March 25, 1996|GREG MILLER | TIMES STAFF WRITER; Greg Miller covers high technology for The Times. He can be reached at (714) 966-7830 and at greg.miller@latimes.com

Oscar, Emmy and Grammy, meet your newest sibling, Alex. OK, so he doesn't have A-list friends like you do, and he's shaped a little funny. But give him a break, he's just getting started.

Joining a long Southern California tradition of self-congratulation, the 1-900 industry launched its own awards show last month with a black-tie affair at the Century Plaza Hotel in Century City.

The awards categories included best classified and voice personals, best sports and gaming, best adult entertainment and best overall marketing strategy.

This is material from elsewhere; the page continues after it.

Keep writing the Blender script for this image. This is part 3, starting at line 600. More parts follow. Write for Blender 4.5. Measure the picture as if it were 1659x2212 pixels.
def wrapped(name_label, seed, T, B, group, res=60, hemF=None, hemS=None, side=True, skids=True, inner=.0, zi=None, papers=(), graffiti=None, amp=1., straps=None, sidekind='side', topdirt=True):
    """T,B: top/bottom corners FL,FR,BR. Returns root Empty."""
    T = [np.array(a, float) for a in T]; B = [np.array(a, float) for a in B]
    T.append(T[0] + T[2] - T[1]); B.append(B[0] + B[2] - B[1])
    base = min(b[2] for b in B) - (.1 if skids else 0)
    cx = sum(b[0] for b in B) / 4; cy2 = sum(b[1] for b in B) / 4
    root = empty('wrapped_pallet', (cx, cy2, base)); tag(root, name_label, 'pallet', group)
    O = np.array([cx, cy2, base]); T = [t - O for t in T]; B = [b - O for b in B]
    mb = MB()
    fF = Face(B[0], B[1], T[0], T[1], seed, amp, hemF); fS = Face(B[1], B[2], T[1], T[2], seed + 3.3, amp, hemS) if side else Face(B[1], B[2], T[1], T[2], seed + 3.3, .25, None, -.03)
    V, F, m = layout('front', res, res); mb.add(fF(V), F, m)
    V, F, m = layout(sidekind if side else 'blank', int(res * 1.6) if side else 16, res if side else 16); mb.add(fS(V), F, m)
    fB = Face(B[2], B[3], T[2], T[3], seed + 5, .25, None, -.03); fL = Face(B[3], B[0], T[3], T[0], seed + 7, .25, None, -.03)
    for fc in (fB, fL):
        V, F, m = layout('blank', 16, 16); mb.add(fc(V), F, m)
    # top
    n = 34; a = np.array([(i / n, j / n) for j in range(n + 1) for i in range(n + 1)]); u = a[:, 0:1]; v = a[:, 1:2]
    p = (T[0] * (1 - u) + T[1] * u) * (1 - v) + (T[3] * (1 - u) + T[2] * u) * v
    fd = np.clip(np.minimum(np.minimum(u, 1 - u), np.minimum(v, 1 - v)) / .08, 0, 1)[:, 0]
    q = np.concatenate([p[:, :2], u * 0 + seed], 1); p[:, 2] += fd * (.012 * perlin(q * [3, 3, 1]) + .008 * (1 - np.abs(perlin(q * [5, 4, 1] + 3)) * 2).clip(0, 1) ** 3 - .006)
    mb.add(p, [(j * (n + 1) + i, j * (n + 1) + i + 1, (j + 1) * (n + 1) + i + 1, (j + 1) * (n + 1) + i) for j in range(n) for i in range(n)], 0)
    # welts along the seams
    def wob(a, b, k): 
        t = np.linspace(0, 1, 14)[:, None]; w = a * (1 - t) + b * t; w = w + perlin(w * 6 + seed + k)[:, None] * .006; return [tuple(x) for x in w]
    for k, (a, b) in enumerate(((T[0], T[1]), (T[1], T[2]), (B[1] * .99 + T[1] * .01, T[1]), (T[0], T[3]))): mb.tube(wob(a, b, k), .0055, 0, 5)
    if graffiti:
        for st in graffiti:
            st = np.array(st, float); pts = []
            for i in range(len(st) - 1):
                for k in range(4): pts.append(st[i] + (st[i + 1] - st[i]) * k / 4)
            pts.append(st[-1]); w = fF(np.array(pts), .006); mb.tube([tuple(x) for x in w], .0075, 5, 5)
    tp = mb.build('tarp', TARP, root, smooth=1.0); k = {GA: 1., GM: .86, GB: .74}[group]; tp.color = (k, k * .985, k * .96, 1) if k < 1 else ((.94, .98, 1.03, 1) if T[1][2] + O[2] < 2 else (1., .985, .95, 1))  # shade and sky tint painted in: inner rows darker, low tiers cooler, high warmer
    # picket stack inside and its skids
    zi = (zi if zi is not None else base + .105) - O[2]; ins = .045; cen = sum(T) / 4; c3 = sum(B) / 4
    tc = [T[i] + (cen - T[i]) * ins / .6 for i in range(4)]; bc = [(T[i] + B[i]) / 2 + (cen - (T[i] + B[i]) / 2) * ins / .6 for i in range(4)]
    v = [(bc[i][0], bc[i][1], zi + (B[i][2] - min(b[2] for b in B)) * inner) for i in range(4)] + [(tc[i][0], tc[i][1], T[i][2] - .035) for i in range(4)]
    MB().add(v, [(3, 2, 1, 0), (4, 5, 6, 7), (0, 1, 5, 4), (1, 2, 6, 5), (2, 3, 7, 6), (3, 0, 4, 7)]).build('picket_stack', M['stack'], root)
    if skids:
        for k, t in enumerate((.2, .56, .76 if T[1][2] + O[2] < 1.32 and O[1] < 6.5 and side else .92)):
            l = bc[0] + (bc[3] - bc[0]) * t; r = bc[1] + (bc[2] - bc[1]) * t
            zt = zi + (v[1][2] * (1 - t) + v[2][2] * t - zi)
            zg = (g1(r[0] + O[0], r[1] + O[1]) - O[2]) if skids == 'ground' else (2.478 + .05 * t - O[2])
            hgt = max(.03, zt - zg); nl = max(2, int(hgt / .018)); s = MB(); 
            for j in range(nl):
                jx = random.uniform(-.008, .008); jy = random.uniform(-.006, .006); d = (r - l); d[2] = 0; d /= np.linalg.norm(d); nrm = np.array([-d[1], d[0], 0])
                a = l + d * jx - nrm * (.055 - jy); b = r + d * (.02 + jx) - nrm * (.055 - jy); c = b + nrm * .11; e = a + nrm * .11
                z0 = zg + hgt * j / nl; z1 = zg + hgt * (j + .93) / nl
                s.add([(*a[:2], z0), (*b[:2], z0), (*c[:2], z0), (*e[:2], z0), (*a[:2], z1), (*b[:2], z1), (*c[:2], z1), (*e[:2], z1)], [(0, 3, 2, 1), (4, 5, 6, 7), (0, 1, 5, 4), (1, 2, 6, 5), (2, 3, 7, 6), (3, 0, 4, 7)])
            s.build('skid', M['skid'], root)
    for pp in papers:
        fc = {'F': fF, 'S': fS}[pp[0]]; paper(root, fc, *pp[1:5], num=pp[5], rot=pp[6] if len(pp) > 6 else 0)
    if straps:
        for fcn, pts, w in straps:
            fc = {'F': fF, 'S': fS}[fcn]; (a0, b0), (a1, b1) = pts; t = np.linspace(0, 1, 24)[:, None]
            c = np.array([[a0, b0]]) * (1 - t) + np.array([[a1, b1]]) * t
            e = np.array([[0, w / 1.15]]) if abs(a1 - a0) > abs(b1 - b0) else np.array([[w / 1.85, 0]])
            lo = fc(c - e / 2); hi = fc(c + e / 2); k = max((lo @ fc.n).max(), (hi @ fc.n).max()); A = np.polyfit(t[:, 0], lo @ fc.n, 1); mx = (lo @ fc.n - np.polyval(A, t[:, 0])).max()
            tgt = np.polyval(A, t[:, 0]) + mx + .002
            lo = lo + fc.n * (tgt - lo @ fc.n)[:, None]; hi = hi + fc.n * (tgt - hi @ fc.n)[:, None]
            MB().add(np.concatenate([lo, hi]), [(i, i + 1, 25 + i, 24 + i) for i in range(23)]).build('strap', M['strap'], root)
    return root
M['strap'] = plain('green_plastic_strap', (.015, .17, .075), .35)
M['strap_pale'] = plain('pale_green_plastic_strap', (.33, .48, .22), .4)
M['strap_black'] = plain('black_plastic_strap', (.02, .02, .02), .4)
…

But the most prestigious prize, the lifetime achievement award, went to Michael Cane of Tele-Lawyer Inc. in Huntington Beach.

Lifetimes are pretty short in the 900 industry, with most services collapsing within six months or so. But Tele-Lawyer has been around since 1989, when the 900 industry was born, Cane said.

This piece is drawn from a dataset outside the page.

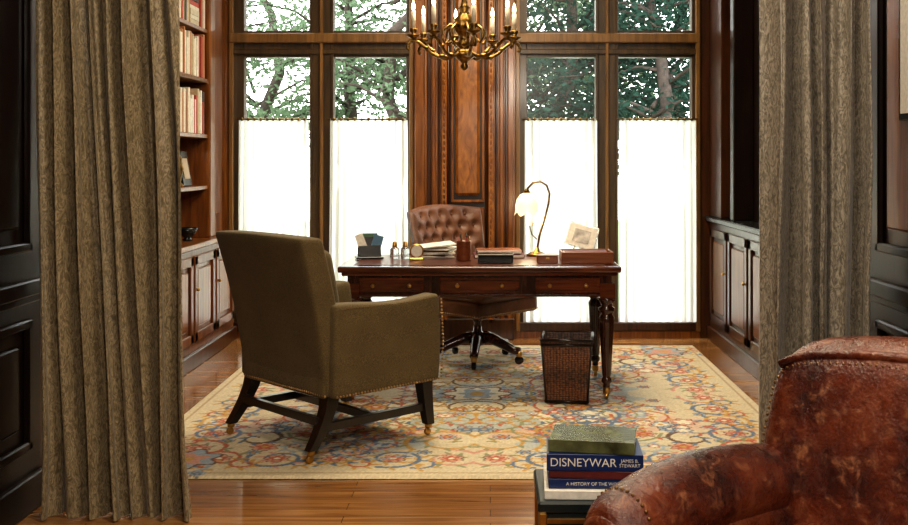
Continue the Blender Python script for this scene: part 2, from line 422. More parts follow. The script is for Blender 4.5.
# ---------------------------------------------------------------- drapes
def drape(name,xt,xb,y,z0,z1,folds,amp,mat,seed,nv=40,var=1.):
    b=B(name); nu=folds*20; vs=[];fs=[]
    for j in range(nv+1):
        v=j/nv; z=z0+(z1-z0)*v
        tt=min(1,max(0,(1.95-z)/1.95))
        xa=xt[0]+(xb[0]-xt[0])*tt; xc=xt[1]+(xb[1]-xt[1])*tt
        for i in range(nu+1):
            u=i/nu
            w=u+.075*var*noise.noise((u*3.3,seed,z*.35))
            ph=w*folds*2*pi
            am=amp*(.75+.9*noise.noise((u*4,seed+9,z*.3)))*(1-.2*v)
            s_=math.sin(ph); s_=math.copysign(abs(s_)**.75,s_)
            yy=y+am*s_+amp*.22*var*math.sin(ph*2.3+seed+z*1.1)+.004*noise.noise((u*20,z*2,seed))
            xx=xa+(xc-xa)*u+am*.30*math.sin(2*ph+.5)+.016*var*noise.noise((u*6,z*1.1,seed+3))
            if z<.25: xx+=var*.02*(1-z/.25)*noise.noise((u*7,1.0,seed))
            vs.append((xx,yy,z))
    for j in range(nv):
        for i in range(nu):
            a=j*(nu+1)+i; fs.append([a,a+1,a+nu+2,a+nu+1])
    b.add(vs,fs,mat,True)
    return b
b=drape('curtain',(-1.735,-1.190),(-1.69,-1.120),3.97,.006,2.62,8,.068,M_drape,1.3,70)
b.tube([(-1.76,3.97,2.66),(-.95,3.97,2.66)],.018,M_bronze,12); b.ball((-.94,3.97,2.66),.035,M_bronze)
b.done()
b=drape('curtain',(1.035,1.43),(1.03,1.42),3.96,.006,2.62,5,.076,M_drape2,5.1,70)
b.tube([(.85,3.97,2.66),(1.49,3.97,2.66)],.018,M_bronze,12); b.ball((.84,3.97,2.66),.035,M_bronze)
b.done()
for i,(xa,xb) in enumerate(((-1.89,-1.37),(-1.20,-.63),(.26,.80),(.97,1.54))):
    b=drape('cafe_curtain',(xa,xb),(xa-.01,xb+.01),7.885,.13,1.66,10,.012,M_sheer,i*3.3,14,.4)
    b.tube([(xa-.02,7.885,1.655),(xb+.02,7.885,1.655)],.006,M_bronze,8)
    n=11
    for k in range(n):
        x=xa+(xb-xa)*(k+.5)/n; b.lathe([(.012,-.006),(.014,0),(.012,.006)],(x,7.885,1.655),M_bronze,8,True,Matrix.Rotation(pi/2,4,'Y'))
    b.done()

# ---------------------------------------------------------------- rug with woven scrolls
RX0,RX1,RY0,RY1=-1.62,1.47,4.43,7.58
nx,ny=440,448
gx=np.linspace(-1,1,nx)*(RX1-RX0)/2; gy=np.linspace(-1,1,ny)*(RY1-RY0)/2
X,Y=np.meshgrid(gx,gy)
C=np.zeros((ny,nx,3)); C[:]=(.70,.62,.44)
HX=(RX1-RX0)/2; HY=(RY1-RY0)/2
edge=np.minimum(HX-np.abs(X),HY-np.abs(Y))
AX=np.abs(X); AY=np.abs(Y)
blue=(.15,.21,.30); lblue=(.36,.43,.48); coral=(.52,.15,.08); pink=(.62,.33,.24); ochre=(.58,.35,.10); sage=(.30,.32,.18); brown=(.17,.10,.06); cream=(.80,.74,.58)
C[edge<.52]=(.66,.57,.39)
def disc(x,y,r,col):
    m=(AX-x)**2+(AY-y)**2<r*r; C[m]=col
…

The service charges callers callers $3 per minute to get advice from lawyers. Cane started the service with just three attorneys, including himself (USC, class of 1978), but now he employs 36 lawyers, and has plans to start selling Tele-Lawyer licenses around the country.

"Winning the Alex was wonderful," Cane said.

"We have exemplified the good side of the 900 pay-per-call industry."

Industry gatherings aren't quite as colorful these days, since new laws and other regulations have forced many phone sex services to slide over to 800-lines, where they collect their money not through phone charges but credit card transactions. But Cane said he's glad those days are gone.

"It used to be you'd come into these things, and they'd have girls scantily clad inviting you in," Cane said. "Now it's very business oriented. It's like the video industry. In the '70s you would never go into a video store without a trench coat and hat, but now it's all Blockbusters."

In another awards ceremony tradition, the Alex statuette--named for Alexander Graham Bell--defies description. "It's sort of a triangular cylinder," said Jerry Ginsburg, who writes an industry newsletter and helped organize the Alex Awards.

"It looks like a plexiglass kind of a thing with a wooden base."